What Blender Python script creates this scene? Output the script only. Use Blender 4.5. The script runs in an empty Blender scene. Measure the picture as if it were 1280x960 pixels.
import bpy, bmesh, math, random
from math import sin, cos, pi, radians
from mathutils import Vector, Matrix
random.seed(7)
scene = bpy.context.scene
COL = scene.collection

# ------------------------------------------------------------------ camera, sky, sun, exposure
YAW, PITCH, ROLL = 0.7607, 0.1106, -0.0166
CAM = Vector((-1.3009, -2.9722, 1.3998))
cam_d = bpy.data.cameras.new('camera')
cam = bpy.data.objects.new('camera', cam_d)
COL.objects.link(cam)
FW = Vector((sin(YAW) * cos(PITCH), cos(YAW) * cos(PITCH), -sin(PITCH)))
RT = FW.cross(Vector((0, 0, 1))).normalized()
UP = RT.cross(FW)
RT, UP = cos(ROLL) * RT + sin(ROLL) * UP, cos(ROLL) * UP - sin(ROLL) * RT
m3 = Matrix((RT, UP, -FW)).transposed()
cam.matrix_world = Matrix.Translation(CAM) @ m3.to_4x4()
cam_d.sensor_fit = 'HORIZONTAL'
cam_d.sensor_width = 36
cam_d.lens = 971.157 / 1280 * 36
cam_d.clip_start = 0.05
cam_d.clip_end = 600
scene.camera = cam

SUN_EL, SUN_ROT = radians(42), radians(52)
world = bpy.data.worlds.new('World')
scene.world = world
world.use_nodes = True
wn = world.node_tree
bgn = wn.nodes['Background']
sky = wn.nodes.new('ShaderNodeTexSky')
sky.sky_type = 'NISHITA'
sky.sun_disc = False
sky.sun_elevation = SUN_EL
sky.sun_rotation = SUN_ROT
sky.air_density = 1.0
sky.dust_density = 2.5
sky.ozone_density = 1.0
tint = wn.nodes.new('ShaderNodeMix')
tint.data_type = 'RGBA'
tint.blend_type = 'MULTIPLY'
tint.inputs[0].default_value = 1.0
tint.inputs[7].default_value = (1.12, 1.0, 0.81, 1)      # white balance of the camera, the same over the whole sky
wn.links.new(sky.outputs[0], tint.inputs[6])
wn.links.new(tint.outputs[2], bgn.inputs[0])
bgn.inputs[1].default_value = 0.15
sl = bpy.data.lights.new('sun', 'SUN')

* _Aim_
Return the material in full, exactly as shown.

* _Result of this exercise_
What Blender Python script creates this scene? Output the script only. Use Blender 4.5. The script runs in an empty Blender scene. Measure the picture as if it were 1280x960 pixels.
import bpy, bmesh, math, random
from math import sin, cos, pi, radians
from mathutils import Vector, Matrix
random.seed(7)
scene = bpy.context.scene
COL = scene.collection

# ------------------------------------------------------------------ camera, sky, sun, exposure
YAW, PITCH, ROLL = 0.7607, 0.1106, -0.0166
CAM = Vector((-1.3009, -2.9722, 1.3998))
cam_d = bpy.data.cameras.new('camera')
cam = bpy.data.objects.new('camera', cam_d)
COL.objects.link(cam)
FW = Vector((sin(YAW) * cos(PITCH), cos(YAW) * cos(PITCH), -sin(PITCH)))
RT = FW.cross(Vector((0, 0, 1))).normalized()
UP = RT.cross(FW)
RT, UP = cos(ROLL) * RT + sin(ROLL) * UP, cos(ROLL) * UP - sin(ROLL) * RT
m3 = Matrix((RT, UP, -FW)).transposed()
cam.matrix_world = Matrix.Translation(CAM) @ m3.to_4x4()
cam_d.sensor_fit = 'HORIZONTAL'
cam_d.sensor_width = 36
cam_d.lens = 971.157 / 1280 * 36
cam_d.clip_start = 0.05
cam_d.clip_end = 600
scene.camera = cam

SUN_EL, SUN_ROT = radians(42), radians(52)
world = bpy.data.worlds.new('World')
scene.world = world
world.use_nodes = True
wn = world.node_tree
bgn = wn.nodes['Background']
sky = wn.nodes.new('ShaderNodeTexSky')
sky.sky_type = 'NISHITA'
sky.sun_disc = False
sky.sun_elevation = SUN_EL
sky.sun_rotation = SUN_ROT
sky.air_density = 1.0
sky.dust_density = 2.5
sky.ozone_density = 1.0
tint = wn.nodes.new('ShaderNodeMix')
tint.data_type = 'RGBA'
tint.blend_type = 'MULTIPLY'
tint.inputs[0].default_value = 1.0
tint.inputs[7].default_value = (1.12, 1.0, 0.81, 1)      # white balance of the camera, the same over the whole sky
wn.links.new(sky.outputs[0], tint.inputs[6])
wn.links.new(tint.outputs[2], bgn.inputs[0])
bgn.inputs[1].default_value = 0.15
sl = bpy.data.lights.new('sun', 'SUN')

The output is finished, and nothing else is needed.